The Minister detailed a sweeping reform agenda aimed at restoring macroeconomic stability and rebuilding investor confidence. A key highlight is the government’s aggressive expenditure rationalisation, including a significant downsizing of ministers from 123 to 60 as part of efforts to cut waste.


He also pointed to strengthened expenditure controls through a mandatory commitment authorisation system across public institutions, alongside amendments to the Public Financial Management Act. These reforms have introduced new fiscal anchors, including a 1.5 percent primary surplus target and a 45 percent debt ceiling.
To deepen accountability, government has established independent oversight bodies such as a Fiscal Council and an Office of Value for Money to improve spending efficiency and curb misuse of public funds.
Further reforms include the uncapping of statutory funds to better align expenditures with national priorities and amendments to the Petroleum Revenue Management Act to prioritise infrastructure investment. On the revenue front, ongoing tax administration reforms—covering VAT, customs, and refund systems—are aimed at plugging leakages and boosting domestic revenue mobilisation.
Sector-specific interventions have also been rolled out. In the extractive industries, royalty frameworks have been restructured to support infrastructure financing, while in the energy sector, a cash waterfall mechanism has been introduced to enhance financial sustainability.
Additional measures, including payroll audits and programme rationalisation, are targeting inefficiencies within government systems. The cocoa sector has undergone restructuring to improve operations, while social protection programmes have been expanded to shield vulnerable groups.
Dr.
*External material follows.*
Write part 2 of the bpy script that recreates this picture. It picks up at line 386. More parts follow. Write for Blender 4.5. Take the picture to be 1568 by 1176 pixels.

Forson noted that these efforts are yielding measurable results. Economic growth has surpassed expectations, driven largely by services and agriculture, while inflation continues to ease amid tight monetary policy and fiscal consolidation, supported by a strengthening cedi.
Ghana’s external position has also improved significantly, buoyed by strong gold and cocoa exports and increased foreign reserves, which have exceeded targets under the IMF-supported programme.
“These reforms are translating into real market confidence,” he said, pointing to declining domestic and Eurobond yields, as well as recent sovereign rating upgrades.
He added that Ghana’s debt outlook has improved considerably, with restructuring nearing completion and the country maintaining timely debt service.
Investors at the meetings reportedly welcomed the government’s “reset agenda,” praising both the depth of reforms and the visible progress in stabilising the economy.
Looking ahead, the Finance Minister reaffirmed government’s commitment to sustaining the recovery through continued fiscal discipline, deeper structural reforms, and strategic investments.
“The progress made in 2025 provides a strong foundation for stability and predictability,” he noted. “Our priority now is to consolidate these gains and build a more resilient, inclusive economy.”
He further assured that Ghana will strengthen its resilience against global shocks by diversifying exports, reinforcing fiscal buffers, enhancing energy security, and improving market efficiency.